Es ist nicht einfach, in einem Land, das vom Rugby dominiert wird und mit den All Blacks eines der markenstärksten Teams der Welt darstellt, ein Fußballstar zu werden. In Neuseeland ist Fußball eher eine Randsportart und in Wellington, der Hauptstadt und dem Geburtsort unserer Werder-Legende, ist mit den Wellington Phoenix immerhin ein etwas größerer Fußballverein vertreten. 1981 wurde Rufer in seinem Heimatland Jugendspieler des Jahres und wechselte kurz darauf erstmals nach Europa. Seinen Durchbruch schaffte der heute 59-Jährige in der Schweiz beim FC Zürich, wo er in 100 Spielen 43 Tore erzielte. Nach sieben Jahren im Land der Eidgenossen sollte 1989 aber seine erfolgreichste Zeit beginnen. Wo? Natürlich in Bremen! Der Vollblutstürmer traf im Werder-Trikot wettbewerbsübergreifend 104-mal und konnte unter Trainer Otto Rehhagel zweimal den DFB-Pokal gewinnen, wurde 1993 Deutscher Meister und triumphierte 1992 im Pokal der Pokalsieger auch international mit den Hanseaten.

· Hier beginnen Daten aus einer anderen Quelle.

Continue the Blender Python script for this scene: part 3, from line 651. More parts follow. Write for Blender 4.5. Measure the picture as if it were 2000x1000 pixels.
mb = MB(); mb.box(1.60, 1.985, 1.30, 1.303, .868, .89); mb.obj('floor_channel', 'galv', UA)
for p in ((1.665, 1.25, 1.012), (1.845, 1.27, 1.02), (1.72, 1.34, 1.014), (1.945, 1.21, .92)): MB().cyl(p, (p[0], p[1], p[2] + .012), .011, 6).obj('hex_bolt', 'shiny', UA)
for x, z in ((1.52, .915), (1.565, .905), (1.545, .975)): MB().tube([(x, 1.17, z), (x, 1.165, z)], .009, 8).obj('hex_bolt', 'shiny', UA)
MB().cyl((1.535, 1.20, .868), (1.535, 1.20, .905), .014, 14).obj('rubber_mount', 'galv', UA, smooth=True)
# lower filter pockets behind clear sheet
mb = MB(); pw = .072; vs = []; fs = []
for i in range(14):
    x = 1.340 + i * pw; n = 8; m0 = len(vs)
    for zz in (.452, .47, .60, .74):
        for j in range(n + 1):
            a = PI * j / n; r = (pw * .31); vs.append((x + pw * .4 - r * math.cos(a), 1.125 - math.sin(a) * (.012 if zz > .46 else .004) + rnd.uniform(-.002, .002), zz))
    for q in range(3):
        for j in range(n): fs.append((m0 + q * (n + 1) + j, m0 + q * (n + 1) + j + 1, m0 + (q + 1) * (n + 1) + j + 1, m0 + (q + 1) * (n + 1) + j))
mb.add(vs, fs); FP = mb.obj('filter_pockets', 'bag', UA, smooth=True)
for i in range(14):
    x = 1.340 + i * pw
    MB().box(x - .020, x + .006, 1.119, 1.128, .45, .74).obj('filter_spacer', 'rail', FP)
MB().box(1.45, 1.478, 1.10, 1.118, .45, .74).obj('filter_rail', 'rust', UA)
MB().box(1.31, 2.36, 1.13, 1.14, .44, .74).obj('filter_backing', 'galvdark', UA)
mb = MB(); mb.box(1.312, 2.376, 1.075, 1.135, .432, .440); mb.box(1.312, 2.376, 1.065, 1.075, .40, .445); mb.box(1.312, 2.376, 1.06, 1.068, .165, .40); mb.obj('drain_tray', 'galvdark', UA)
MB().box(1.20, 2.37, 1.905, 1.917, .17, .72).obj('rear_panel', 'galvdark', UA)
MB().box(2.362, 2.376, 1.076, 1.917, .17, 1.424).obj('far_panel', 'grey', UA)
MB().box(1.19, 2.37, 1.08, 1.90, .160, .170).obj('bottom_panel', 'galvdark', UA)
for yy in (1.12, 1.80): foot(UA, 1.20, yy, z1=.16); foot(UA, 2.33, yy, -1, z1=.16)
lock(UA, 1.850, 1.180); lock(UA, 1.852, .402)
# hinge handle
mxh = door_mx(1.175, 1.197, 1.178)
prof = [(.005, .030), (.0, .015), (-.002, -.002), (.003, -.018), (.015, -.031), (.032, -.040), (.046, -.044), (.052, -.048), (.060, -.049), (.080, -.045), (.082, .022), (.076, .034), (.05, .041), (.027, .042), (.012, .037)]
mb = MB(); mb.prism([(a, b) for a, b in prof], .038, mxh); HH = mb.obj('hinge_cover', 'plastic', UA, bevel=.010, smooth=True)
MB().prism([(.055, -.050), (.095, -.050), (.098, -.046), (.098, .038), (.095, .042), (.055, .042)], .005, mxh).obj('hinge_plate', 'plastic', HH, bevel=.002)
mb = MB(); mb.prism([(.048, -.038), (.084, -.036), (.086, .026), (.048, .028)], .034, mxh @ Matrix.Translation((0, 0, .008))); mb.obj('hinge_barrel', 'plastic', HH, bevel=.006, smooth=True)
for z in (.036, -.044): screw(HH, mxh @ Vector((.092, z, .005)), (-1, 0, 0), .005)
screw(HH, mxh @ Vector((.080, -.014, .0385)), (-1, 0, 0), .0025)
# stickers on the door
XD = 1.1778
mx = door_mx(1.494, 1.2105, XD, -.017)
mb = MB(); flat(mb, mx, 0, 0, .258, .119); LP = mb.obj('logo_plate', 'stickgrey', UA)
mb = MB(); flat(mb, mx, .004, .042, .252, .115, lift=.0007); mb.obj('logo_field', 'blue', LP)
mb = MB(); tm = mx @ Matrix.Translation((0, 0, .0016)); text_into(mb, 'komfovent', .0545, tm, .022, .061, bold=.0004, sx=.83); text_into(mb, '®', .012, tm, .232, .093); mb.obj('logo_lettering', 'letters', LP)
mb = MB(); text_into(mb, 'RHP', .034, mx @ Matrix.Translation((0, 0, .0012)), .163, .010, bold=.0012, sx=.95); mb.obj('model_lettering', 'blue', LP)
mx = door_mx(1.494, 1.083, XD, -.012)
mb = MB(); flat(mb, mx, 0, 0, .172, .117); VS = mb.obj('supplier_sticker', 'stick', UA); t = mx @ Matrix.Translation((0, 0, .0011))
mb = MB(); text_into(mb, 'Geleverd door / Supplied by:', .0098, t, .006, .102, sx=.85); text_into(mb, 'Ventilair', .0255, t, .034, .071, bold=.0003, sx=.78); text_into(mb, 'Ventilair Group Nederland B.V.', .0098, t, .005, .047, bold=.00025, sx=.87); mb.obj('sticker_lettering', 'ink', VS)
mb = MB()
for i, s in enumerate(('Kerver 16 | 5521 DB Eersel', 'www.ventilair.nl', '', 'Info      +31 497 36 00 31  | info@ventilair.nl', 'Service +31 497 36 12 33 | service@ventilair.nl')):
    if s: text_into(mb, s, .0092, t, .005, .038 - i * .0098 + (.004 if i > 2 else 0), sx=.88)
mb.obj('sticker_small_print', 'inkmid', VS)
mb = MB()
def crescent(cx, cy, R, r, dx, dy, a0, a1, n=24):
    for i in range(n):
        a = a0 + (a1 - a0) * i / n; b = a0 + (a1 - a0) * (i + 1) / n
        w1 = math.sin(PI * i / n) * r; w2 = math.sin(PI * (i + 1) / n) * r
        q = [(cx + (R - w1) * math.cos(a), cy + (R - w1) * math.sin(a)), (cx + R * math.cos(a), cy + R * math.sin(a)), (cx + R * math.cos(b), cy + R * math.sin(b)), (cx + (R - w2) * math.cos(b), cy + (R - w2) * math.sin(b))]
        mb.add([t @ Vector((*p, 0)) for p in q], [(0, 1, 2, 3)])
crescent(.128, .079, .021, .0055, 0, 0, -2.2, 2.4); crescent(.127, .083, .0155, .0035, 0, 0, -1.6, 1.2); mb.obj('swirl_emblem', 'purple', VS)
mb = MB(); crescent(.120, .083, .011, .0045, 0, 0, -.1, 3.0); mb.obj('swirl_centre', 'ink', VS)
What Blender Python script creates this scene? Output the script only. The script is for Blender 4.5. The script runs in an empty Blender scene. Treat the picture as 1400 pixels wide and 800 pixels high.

Die rauschende Ballnacht von Lissabon

Nachdem Werder 1991 im DFB-Pokal-Finale den 1. FC Köln mit 4:3 im Elfmeterschießen bezwang, inklusive eines verwandelten Elfers von Wynton Rufer, begann die Mission Europapokalsieg für die Bremer. Nach zwei Kantersiegen über den FCM Bacău, besiegte man in der 2. Runde Ferencváros Budapest, überstand die “Hölle von Istanbul” gegen Galatasaray und Rufer und seine Teamkollegen standen nach einem furiosen 2:0-Rückspielerfolg gegen den FC Brügge im Finale des Europapokals der Pokalsieger.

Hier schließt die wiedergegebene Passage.